-- Request --
Quote each record exactly, please, leaving none out.

-- Material to process --
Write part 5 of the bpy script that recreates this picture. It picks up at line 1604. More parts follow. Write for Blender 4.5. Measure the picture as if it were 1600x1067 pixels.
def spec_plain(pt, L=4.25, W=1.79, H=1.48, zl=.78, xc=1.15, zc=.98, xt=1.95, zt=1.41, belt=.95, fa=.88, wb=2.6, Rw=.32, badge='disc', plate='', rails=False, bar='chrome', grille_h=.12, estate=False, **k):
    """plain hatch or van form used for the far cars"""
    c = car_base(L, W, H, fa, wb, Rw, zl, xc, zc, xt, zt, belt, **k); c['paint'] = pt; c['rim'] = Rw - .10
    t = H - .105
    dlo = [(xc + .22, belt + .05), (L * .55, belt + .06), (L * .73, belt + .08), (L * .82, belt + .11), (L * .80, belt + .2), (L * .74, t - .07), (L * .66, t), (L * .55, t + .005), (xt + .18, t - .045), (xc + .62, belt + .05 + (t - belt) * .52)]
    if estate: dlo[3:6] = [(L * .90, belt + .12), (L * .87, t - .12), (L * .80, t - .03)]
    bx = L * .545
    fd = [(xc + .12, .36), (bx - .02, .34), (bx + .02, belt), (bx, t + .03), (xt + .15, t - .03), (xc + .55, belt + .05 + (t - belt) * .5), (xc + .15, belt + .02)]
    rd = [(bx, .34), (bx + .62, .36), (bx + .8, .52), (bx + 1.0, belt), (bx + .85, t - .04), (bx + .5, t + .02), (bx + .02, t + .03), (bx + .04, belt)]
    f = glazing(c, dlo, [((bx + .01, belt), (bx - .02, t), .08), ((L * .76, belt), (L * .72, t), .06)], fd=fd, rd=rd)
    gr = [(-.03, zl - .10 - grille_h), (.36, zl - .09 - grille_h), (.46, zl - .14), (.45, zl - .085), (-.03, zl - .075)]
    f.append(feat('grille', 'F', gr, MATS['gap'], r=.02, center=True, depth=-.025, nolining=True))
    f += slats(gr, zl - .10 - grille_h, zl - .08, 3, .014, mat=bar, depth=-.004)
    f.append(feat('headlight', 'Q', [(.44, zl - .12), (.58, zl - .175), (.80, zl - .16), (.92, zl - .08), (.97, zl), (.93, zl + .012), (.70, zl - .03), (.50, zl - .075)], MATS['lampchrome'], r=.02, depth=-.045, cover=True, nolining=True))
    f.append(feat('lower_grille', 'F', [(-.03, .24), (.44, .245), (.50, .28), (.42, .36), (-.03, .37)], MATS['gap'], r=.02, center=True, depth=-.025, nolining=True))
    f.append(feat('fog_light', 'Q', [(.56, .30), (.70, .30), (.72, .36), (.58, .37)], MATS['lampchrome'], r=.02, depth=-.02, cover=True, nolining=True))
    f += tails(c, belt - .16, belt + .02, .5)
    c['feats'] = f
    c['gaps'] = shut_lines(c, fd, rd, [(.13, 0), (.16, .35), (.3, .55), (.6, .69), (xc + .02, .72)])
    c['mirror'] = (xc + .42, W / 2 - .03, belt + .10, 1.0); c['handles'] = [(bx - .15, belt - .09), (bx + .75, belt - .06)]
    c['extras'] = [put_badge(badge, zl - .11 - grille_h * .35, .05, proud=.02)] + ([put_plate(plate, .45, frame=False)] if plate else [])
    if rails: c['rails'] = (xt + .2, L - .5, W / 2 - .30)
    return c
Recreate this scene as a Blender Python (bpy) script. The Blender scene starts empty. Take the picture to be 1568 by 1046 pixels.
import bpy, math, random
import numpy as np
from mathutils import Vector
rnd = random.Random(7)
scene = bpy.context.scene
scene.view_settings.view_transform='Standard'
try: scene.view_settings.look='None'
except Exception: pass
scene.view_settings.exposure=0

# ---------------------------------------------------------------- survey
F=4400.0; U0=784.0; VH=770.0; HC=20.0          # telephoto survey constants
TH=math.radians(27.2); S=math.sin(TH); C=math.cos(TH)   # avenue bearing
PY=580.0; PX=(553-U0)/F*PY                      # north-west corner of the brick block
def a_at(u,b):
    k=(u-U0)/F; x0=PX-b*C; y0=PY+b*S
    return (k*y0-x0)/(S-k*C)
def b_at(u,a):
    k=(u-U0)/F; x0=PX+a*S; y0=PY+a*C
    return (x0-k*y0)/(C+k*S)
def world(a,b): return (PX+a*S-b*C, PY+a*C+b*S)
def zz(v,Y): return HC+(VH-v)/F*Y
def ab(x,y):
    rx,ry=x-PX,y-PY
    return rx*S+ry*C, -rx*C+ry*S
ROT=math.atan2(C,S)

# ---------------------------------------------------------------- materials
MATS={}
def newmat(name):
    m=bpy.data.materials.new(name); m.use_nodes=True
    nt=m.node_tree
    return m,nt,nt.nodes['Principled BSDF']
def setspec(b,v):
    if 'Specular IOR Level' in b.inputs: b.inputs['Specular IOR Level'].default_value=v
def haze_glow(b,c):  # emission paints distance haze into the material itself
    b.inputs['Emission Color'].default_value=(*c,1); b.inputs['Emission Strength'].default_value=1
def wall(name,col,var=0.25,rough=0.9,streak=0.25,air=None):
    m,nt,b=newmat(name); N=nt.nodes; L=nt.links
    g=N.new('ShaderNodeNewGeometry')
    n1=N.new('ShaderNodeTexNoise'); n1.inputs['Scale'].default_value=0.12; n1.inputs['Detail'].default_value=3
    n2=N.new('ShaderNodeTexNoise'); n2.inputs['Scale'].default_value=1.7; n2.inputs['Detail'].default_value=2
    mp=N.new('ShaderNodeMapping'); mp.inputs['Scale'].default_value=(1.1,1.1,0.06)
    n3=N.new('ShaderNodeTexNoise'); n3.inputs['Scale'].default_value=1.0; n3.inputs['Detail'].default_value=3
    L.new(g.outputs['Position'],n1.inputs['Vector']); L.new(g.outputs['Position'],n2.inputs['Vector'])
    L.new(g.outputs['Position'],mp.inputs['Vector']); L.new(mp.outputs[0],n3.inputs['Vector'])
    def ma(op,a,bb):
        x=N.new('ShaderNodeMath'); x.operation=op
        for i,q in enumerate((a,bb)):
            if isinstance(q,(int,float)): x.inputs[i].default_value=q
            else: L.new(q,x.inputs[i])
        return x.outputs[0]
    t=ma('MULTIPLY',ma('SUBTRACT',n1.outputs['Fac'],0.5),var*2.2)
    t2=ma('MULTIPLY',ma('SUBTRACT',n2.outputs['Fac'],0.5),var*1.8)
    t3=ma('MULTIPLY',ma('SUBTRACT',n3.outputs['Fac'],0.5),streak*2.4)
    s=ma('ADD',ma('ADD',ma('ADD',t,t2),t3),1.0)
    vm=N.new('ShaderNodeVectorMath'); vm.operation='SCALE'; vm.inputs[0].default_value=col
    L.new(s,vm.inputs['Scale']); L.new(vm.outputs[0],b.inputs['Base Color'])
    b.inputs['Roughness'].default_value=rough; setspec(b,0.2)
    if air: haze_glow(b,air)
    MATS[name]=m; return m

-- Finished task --
Write part 5 of the bpy script that recreates this picture. It picks up at line 1604. More parts follow. Write for Blender 4.5. Measure the picture as if it were 1600x1067 pixels.
def spec_plain(pt, L=4.25, W=1.79, H=1.48, zl=.78, xc=1.15, zc=.98, xt=1.95, zt=1.41, belt=.95, fa=.88, wb=2.6, Rw=.32, badge='disc', plate='', rails=False, bar='chrome', grille_h=.12, estate=False, **k):
    """plain hatch or van form used for the far cars"""
    c = car_base(L, W, H, fa, wb, Rw, zl, xc, zc, xt, zt, belt, **k); c['paint'] = pt; c['rim'] = Rw - .10
    t = H - .105
    dlo = [(xc + .22, belt + .05), (L * .55, belt + .06), (L * .73, belt + .08), (L * .82, belt + .11), (L * .80, belt + .2), (L * .74, t - .07), (L * .66, t), (L * .55, t + .005), (xt + .18, t - .045), (xc + .62, belt + .05 + (t - belt) * .52)]
    if estate: dlo[3:6] = [(L * .90, belt + .12), (L * .87, t - .12), (L * .80, t - .03)]
    bx = L * .545
    fd = [(xc + .12, .36), (bx - .02, .34), (bx + .02, belt), (bx, t + .03), (xt + .15, t - .03), (xc + .55, belt + .05 + (t - belt) * .5), (xc + .15, belt + .02)]
    rd = [(bx, .34), (bx + .62, .36), (bx + .8, .52), (bx + 1.0, belt), (bx + .85, t - .04), (bx + .5, t + .02), (bx + .02, t + .03), (bx + .04, belt)]
    f = glazing(c, dlo, [((bx + .01, belt), (bx - .02, t), .08), ((L * .76, belt), (L * .72, t), .06)], fd=fd, rd=rd)
    gr = [(-.03, zl - .10 - grille_h), (.36, zl - .09 - grille_h), (.46, zl - .14), (.45, zl - .085), (-.03, zl - .075)]
    f.append(feat('grille', 'F', gr, MATS['gap'], r=.02, center=True, depth=-.025, nolining=True))
    f += slats(gr, zl - .10 - grille_h, zl - .08, 3, .014, mat=bar, depth=-.004)
    f.append(feat('headlight', 'Q', [(.44, zl - .12), (.58, zl - .175), (.80, zl - .16), (.92, zl - .08), (.97, zl), (.93, zl + .012), (.70, zl - .03), (.50, zl - .075)], MATS['lampchrome'], r=.02, depth=-.045, cover=True, nolining=True))
    f.append(feat('lower_grille', 'F', [(-.03, .24), (.44, .245), (.50, .28), (.42, .36), (-.03, .37)], MATS['gap'], r=.02, center=True, depth=-.025, nolining=True))
    f.append(feat('fog_light', 'Q', [(.56, .30), (.70, .30), (.72, .36), (.58, .37)], MATS['lampchrome'], r=.02, depth=-.02, cover=True, nolining=True))
    f += tails(c, belt - .16, belt + .02, .5)
    c['feats'] = f
    c['gaps'] = shut_lines(c, fd, rd, [(.13, 0), (.16, .35), (.3, .55), (.6, .69), (xc + .02, .72)])
    c['mirror'] = (xc + .42, W / 2 - .03, belt + .10, 1.0); c['handles'] = [(bx - .15, belt - .09), (bx + .75, belt - .06)]
    c['extras'] = [put_badge(badge, zl - .11 - grille_h * .35, .05, proud=.02)] + ([put_plate(plate, .45, frame=False)] if plate else [])
    if rails: c['rails'] = (xt + .2, L - .5, W / 2 - .30)
    return c
Recreate this scene as a Blender Python (bpy) script. The Blender scene starts empty. Take the picture to be 1568 by 1046 pixels.
import bpy, math, random
import numpy as np
from mathutils import Vector
rnd = random.Random(7)
scene = bpy.context.scene
scene.view_settings.view_transform='Standard'
try: scene.view_settings.look='None'
except Exception: pass
scene.view_settings.exposure=0

# ---------------------------------------------------------------- survey
F=4400.0; U0=784.0; VH=770.0; HC=20.0          # telephoto survey constants
TH=math.radians(27.2); S=math.sin(TH); C=math.cos(TH)   # avenue bearing
PY=580.0; PX=(553-U0)/F*PY                      # north-west corner of the brick block
def a_at(u,b):
    k=(u-U0)/F; x0=PX-b*C; y0=PY+b*S
    return (k*y0-x0)/(S-k*C)
def b_at(u,a):
    k=(u-U0)/F; x0=PX+a*S; y0=PY+a*C
    return (x0-k*y0)/(C+k*S)
def world(a,b): return (PX+a*S-b*C, PY+a*C+b*S)
def zz(v,Y): return HC+(VH-v)/F*Y
def ab(x,y):
    rx,ry=x-PX,y-PY
    return rx*S+ry*C, -rx*C+ry*S
ROT=math.atan2(C,S)

# ---------------------------------------------------------------- materials
MATS={}
def newmat(name):
    m=bpy.data.materials.new(name); m.use_nodes=True
    nt=m.node_tree
    return m,nt,nt.nodes['Principled BSDF']
def setspec(b,v):
    if 'Specular IOR Level' in b.inputs: b.inputs['Specular IOR Level'].default_value=v
def haze_glow(b,c):  # emission paints distance haze into the material itself
    b.inputs['Emission Color'].default_value=(*c,1); b.inputs['Emission Strength'].default_value=1
def wall(name,col,var=0.25,rough=0.9,streak=0.25,air=None):
    m,nt,b=newmat(name); N=nt.nodes; L=nt.links
    g=N.new('ShaderNodeNewGeometry')
    n1=N.new('ShaderNodeTexNoise'); n1.inputs['Scale'].default_value=0.12; n1.inputs['Detail'].default_value=3
    n2=N.new('ShaderNodeTexNoise'); n2.inputs['Scale'].default_value=1.7; n2.inputs['Detail'].default_value=2
    mp=N.new('ShaderNodeMapping'); mp.inputs['Scale'].default_value=(1.1,1.1,0.06)
    n3=N.new('ShaderNodeTexNoise'); n3.inputs['Scale'].default_value=1.0; n3.inputs['Detail'].default_value=3
    L.new(g.outputs['Position'],n1.inputs['Vector']); L.new(g.outputs['Position'],n2.inputs['Vector'])
    L.new(g.outputs['Position'],mp.inputs['Vector']); L.new(mp.outputs[0],n3.inputs['Vector'])
    def ma(op,a,bb):
        x=N.new('ShaderNodeMath'); x.operation=op
        for i,q in enumerate((a,bb)):
            if isinstance(q,(int,float)): x.inputs[i].default_value=q
            else: L.new(q,x.inputs[i])
        return x.outputs[0]
    t=ma('MULTIPLY',ma('SUBTRACT',n1.outputs['Fac'],0.5),var*2.2)
    t2=ma('MULTIPLY',ma('SUBTRACT',n2.outputs['Fac'],0.5),var*1.8)
    t3=ma('MULTIPLY',ma('SUBTRACT',n3.outputs['Fac'],0.5),streak*2.4)
    s=ma('ADD',ma('ADD',ma('ADD',t,t2),t3),1.0)
    vm=N.new('ShaderNodeVectorMath'); vm.operation='SCALE'; vm.inputs[0].default_value=col
    L.new(s,vm.inputs['Scale']); L.new(vm.outputs[0],b.inputs['Base Color'])
    b.inputs['Roughness'].default_value=rough; setspec(b,0.2)
    if air: haze_glow(b,air)
    MATS[name]=m; return m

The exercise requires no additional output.